Rere menambahkan, selain berfungsi sebagai pusat mata air yang mampu mencukupi kebutuhan pertanian dan konsumsi rumah tangga, di Tumpang Pitu sebagian besar penduduk Sumberagung, khususnya kaum perempuan, mencari beberapa tanaman obat-obatan untuk memenuhi kebutuhan kesehatan secara turun temurun. Tetapi itu semua terancam dengan keberadaan pertambangan emas di wilayah itu.

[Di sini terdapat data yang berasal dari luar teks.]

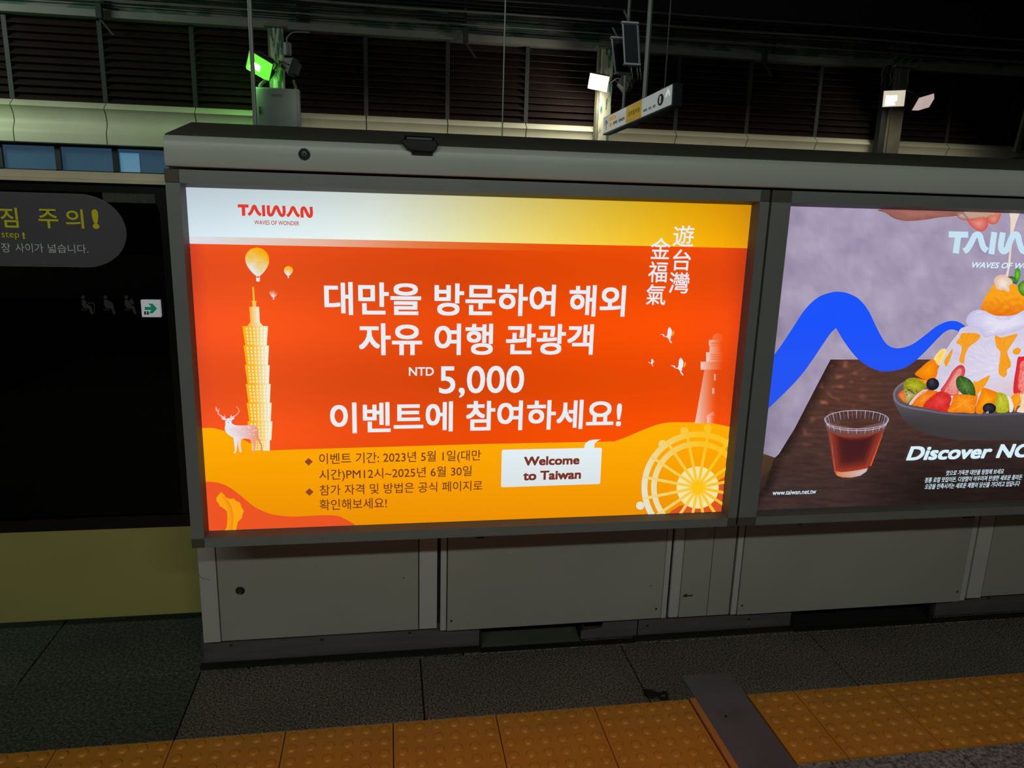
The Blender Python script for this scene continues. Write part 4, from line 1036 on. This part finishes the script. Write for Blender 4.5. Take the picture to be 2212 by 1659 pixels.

“Kini dalam perkembangannya, perluasan industri pertambangan yang dilakukan oleh grup PT Merdeka Copper Gold Tbk tersebut terus menuai protes dari warga Sumberagung dan sekitarnya, karena dianggap akan terus merusak kualitas lingkungan hidup, sosial, dan perekonomian mereka,” terang Rere.
Merespons informasi dari BMKG yang beredar, warga Sumberagung menyatakan bahwa dalam rangka untuk meminimalisasi potensi ancaman gempa dan tsunami tersebut, jalan keluarnya adalah dengan menutup dan mencabut seluruh izin pertambangan yang ada di pesisir selatan Banyuwangi dan Jawa.
“Ya harus ditutup karena lebih banyak masalahnya daripada manfaatnya. Kalau terjadi bencana siapa yang harus bertanggung jawab? Mereka datang mengeruk dan merusak gunung, tentu resiko bencana yang menghampiri kami semakin besar,” tandas Ahmad.